SXSW Eco 2015: The Future of Hyperloops
First full track will likely be in Africa or Asia
By Richard Whittaker, 4:30PM, Tue. Oct. 6, 2015

Hyperloops – the world’s first supersonic ground transport system – may be the mass transit system of the future.
But as the leading company in the field laid out its agenda at the SXSW Eco conference this week, it seems that future may be further away for Americans, and especially Texans, than advocates hoped. First the Lone Star State lost out on hosting the first test track. Then keynote speaker and Hyperloop Transportation Technologies CEO Dirk Ahlborn warned that the first full track will likely be in either Africa or Asia.
That’s a particularly harsh blow, considering that the entire project is an initiative spun out of entrepreneur Elon Musk’s Space X commercial space travel program. That project has a major footprint in Texas, having built its launch site in South Texas, and last year Musk even promised that the first test facility would be here too. However, HTT decided to go with Quay Valley in California, and has already announced that the likely first U.S. route will be between Los Angeles and San Francisco.
Hyperloops may sound like science fiction – a pod in a vacuum-sealed tube, traveling at 700mph – but the science is sound, and the underlying technology is established. It’s the same concept as offices with pneumatic tubes used to zip documents between rooms, simply scaled up. Even that’s not a new idea, since the first patent to reduce friction by reducing air pressure for trains was filed in 1904.
For Ahlborn, what’s new about the project is how it is being developed: while HTT has 470 qualified investors, the actual R&D is being done by volunteer experts and engineers in return for stock options. The group is also looking at innovative ways to pay for operating costs. For example, most public transit systems are publicly subsidized as a public good, but as a private company HTT will not have that luxury. Instead, the firm is hoping that innovations like turning support pylons into vertical gardens, or selling off excess generated power from wind, solar, and geo-thermal, could make the transit side cheap or even free.
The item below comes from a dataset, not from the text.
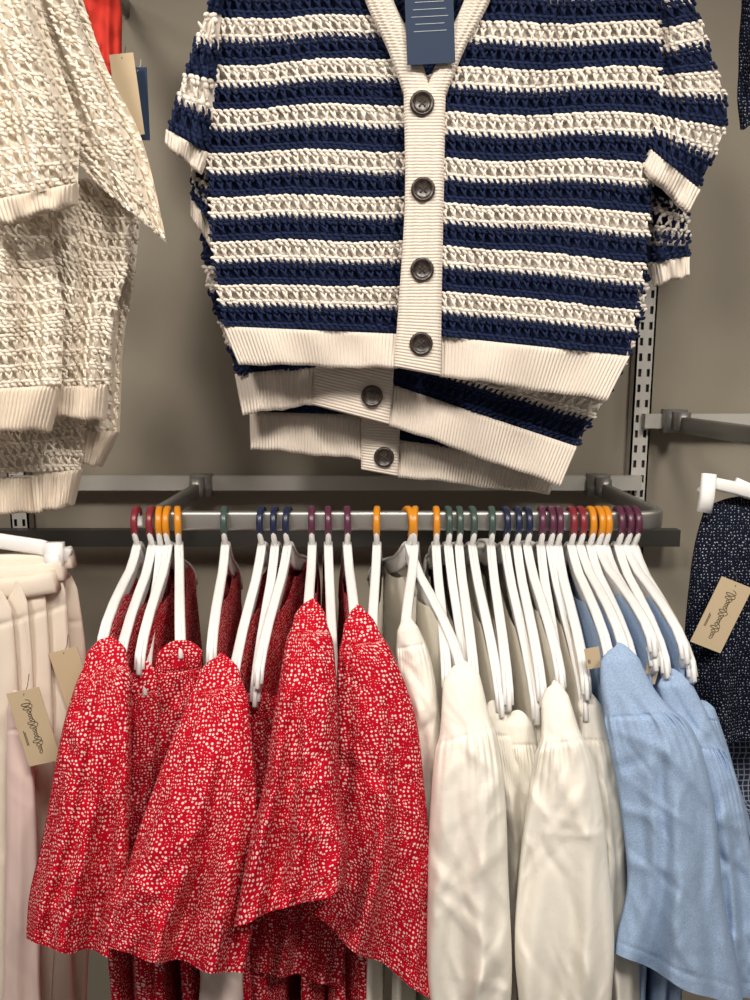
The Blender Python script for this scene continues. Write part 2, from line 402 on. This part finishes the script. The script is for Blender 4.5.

Yet while the primary research is being done in the U.S., Ahlborn told SXSW Eco attendees that Americans will not be first in line for tickets. Instead, the firm will initially concentrate on developing nations. For example, Mumbai in India has 50 million residents, and far less transport infrastructure than the U.S., and so he basically argued for a moral and environmental imperative to give its citizens a new transit option. Moreover, Ahlborn argued that with less bureaucracy (translation: government oversight, and health and safety regulations), it will be far easier to get a working example outside of the U.S. or Europe.